Critically, moreover, the Exchanges that Congress directed HHS to set up for States that declined or were unable to do so for themselves would be a futile gesture absent tax credits. “Without the federal subsidies, individuals would lose the main incentive to purchase insurance inside the exchanges,” and insurers would likely “be unwilling to offer insurance inside of exchanges” if they were no longer the exclusive means of reaching subsidized customers. NFIB, 132 S. Ct. at 2674 (Scalia, Kennedy, Thomas, & Alito, JJ., dissenting). “With fewer buyers and even fewer sellers, the exchanges would not operate as Congress intended and may not operate at all.” Ibid.

The government’s brief argues that if the challengers are right that Congress purposefully withheld subsidies as a threat to encourage states to set up exchanges, it would make little sense to create a federal exchange that would be “doomed to fail.”

Yale law professor Abbe Gluck, who flagged the 2012 dissent in August, said it’s important because it validates a core argument of the Obamacare administration.
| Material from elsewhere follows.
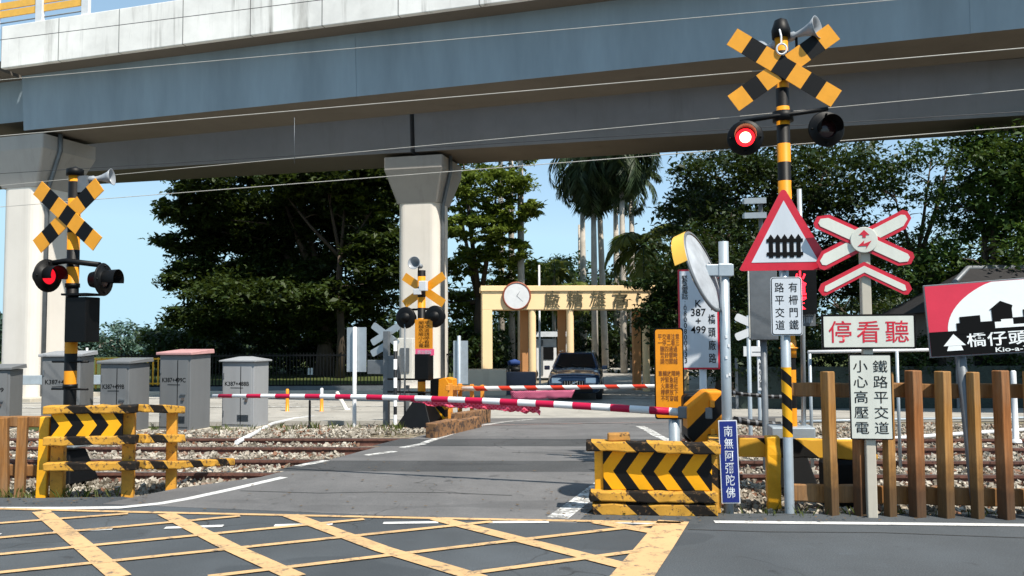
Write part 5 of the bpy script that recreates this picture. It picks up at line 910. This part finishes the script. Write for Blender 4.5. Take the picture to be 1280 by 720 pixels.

“The reason the quotes are powerful is that it shows that in 2012, everybody in the nation focusing on the Affordable Care Act read the statute the way the government does,” she said. “The goal is not to say ‘gotcha.’ It’s to say ‘look, they’re saying the statute is crystal clear.’ … The NFIB dissenters understood the statute very well. And they understood the statute to allow [those subsidies].”

Jonathan Adler, an architect of the legal challenge in King, doubted that the administration’s citation of the 2012 dissent would impact the case.

“It’s more of a cute debater’s point than a substantive legal point,” he said in an email. “It tells you something about the strength of their case.”

Adler pointed to his observation that Scalia tends to takes a “textualist” approach to interpreting laws — one that gives minimal weight to legislative history. For instance, he wrote in UARG v. EPA: “We reaffirm the core administrative-law principle that an agency may not rewrite clear statutory terms to suit its own sense of how the statute should operate.”

Legal experts widely expect Republican-appointed Justices Scalia, Samuel Alito and Clarence Thomas to rule against the government, and the four Democratic-appointed justices to validate the IRS rule allowing subsidies on the federal exchange. The question-marks are Chief Justice John Roberts and Justice Anthony Kennedy, whom Supreme Court scholars say have less clear-cut views of statutory construction.

Gluck said that as a litigation strategy, the Obama administration’s move is “not that unusual.” When trying to appeal to a particular justice, she said, lawyers “often cite cases and language that that particular justices wrote.”

Oral arguments are set for March 4, and a decision is expected by the end of June.